Thursday, December 27, 2012

Hell to the Fuck YES!

Thank you!! Thank you!! Totally donating to this cause. Just like the condom with teeth, I hate that this is needed BUT I'm grateful.
Basically new technology has allowed for the detection of the date rape drug through the use of certain materials. Cups and straws will be able to detect if your drink is laced with GHB.  For the full article go here: Drug Rape Prevention: DrinkSavvy

Friday, December 14, 2012

Free Write: On Sandy Hook & Others

The fact that shootings like this continue to happen breaks my heart. My condolences for all those families who have ever lost someone due to any form of violence. To Sandy Hook Elementary you have my warm wishes and love. To those who have ever taken an innocent life, I'm sorry, that wasn't right but nevertheless I'm sorry if whatever plagued you took over. 
Rest in peace butterflies. Rest in peace.

-ChesterYaYa

Tuesday, December 11, 2012

It's feeling small.
Hopeless.
Fragile.
Weak.

It's feeling muddled in your skin.
Ugly.
Confused.
Uncomfortable.

Everything and everyone is daunting.
Scary.
Intimidating.
Painful.

Hunger will plague you but the urge to consume doesn't exist.
Tired.
Lazy.
Frustrated.


It's realizing things are wrong and being afraid to look at yourself but not having the courage or strength to fight against yourself alone.
It's needing help and being too proud to ask, but mainly being scared of what the others may think if they realize you're not "fine".
It's looking outside, realizing what a beautiful day it is and still remaining in your bed, not even trying to leave.
There is no motivation. There is a desire to seek help and be fixed. There is a desire to magically erase all of it.

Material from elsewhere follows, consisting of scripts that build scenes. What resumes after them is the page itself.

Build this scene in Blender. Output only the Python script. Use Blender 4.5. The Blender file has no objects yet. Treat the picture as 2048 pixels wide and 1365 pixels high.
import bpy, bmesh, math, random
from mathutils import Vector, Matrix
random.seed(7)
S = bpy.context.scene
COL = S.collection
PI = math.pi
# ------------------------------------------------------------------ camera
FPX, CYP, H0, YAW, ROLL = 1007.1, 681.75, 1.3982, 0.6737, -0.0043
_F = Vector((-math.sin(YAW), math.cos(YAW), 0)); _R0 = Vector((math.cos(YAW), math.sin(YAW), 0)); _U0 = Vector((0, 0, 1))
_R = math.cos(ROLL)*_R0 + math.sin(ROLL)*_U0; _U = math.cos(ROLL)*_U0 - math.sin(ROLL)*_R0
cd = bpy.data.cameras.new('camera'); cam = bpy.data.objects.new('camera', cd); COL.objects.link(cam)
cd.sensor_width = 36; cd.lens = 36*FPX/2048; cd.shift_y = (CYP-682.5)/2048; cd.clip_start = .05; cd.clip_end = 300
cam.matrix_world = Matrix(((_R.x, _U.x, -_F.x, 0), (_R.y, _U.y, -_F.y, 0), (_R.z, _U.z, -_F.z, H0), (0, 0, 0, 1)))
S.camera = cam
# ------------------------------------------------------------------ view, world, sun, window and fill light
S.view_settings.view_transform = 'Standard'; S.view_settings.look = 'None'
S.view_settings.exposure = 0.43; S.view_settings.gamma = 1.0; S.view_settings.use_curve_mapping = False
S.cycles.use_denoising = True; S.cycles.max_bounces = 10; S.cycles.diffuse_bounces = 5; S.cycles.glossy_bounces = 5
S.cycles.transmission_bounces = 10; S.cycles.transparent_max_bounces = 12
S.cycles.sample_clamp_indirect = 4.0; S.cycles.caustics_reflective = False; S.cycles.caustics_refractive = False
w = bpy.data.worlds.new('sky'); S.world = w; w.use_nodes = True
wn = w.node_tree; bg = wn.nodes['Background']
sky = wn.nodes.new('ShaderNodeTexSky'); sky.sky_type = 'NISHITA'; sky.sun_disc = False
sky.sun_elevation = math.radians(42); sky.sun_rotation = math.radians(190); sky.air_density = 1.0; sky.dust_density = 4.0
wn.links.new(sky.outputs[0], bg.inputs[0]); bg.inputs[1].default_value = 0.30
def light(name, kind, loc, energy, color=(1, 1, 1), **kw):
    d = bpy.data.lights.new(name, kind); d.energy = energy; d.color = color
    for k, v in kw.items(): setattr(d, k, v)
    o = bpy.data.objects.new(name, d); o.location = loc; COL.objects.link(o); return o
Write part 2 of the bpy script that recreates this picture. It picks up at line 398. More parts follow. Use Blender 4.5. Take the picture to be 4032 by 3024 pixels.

It's giving up, still trying and hating yourself for not being able to fix it alone.


I'll just turn away.

Solace can only be brought by terrible actions.
Acceptance of the new will not lead to comfort, turning away will.


The smiles, the giggles, the carless flirting will hurt.
For now, acceptance is impossible.
A promise of a full me repair will occur is out of line.
A promise that acceptance will one day occur is out of line.
A promise of any nature will be a lie.

Denial is not right but it does calm me.

Monday, December 10, 2012

Free Write:

I am not meant for things that matter.
I am the pit stop between the trash and the grand ball.
I will help you make yourself into a better person, but I will be forgotten.
I will fill your life with majestic encounters and beautiful trembles but there will be better.

Don't apologize, I know my place.
Don't pretend that you don't understand.
Years, tears and smiles have led to my understanding.
I am slowly embracing it all.

In the end, I always end the same.

Wednesday, December 5, 2012

Free Write: I Think I Found It

I've always wanted a tattoo. That being said, I've always wanted the tattoo to be words. I can't imagine pictures, no matter how artistic they can be, to be forever etched on my skin. I find that words are more significant to me, even if I suck at writing.
I've been well, dealing with some "demons". I have yet to get professional help but hey, babysteps. I'm getting there.
I decided to start reading again. I've been watching movies, films and shows. (I strongly believe that there is a difference between films and movies.) Lately I've been watching an incredible amount of tv/movies/films. Consequently, I've been feeling like a fucking zombie so this lead to my decision of reducing my watching time and increasing my reading time. I was originally reading The Canterbury Tales and House of Leaves. Today I was going to continue with more tales but I wasn't in the mood. My anxiety and panic attacks have been easily triggered so for now, I'm avoiding House of Leaves.
I turned to Euripides. While reading Alcestis I discovered an amazing quote.
"And I, because I am your friend and you
are mine, shall help you bear this sorrow, as I should."
It's what I stand for. I think I've found my tattoo. Now, to save up and continue being true to those words.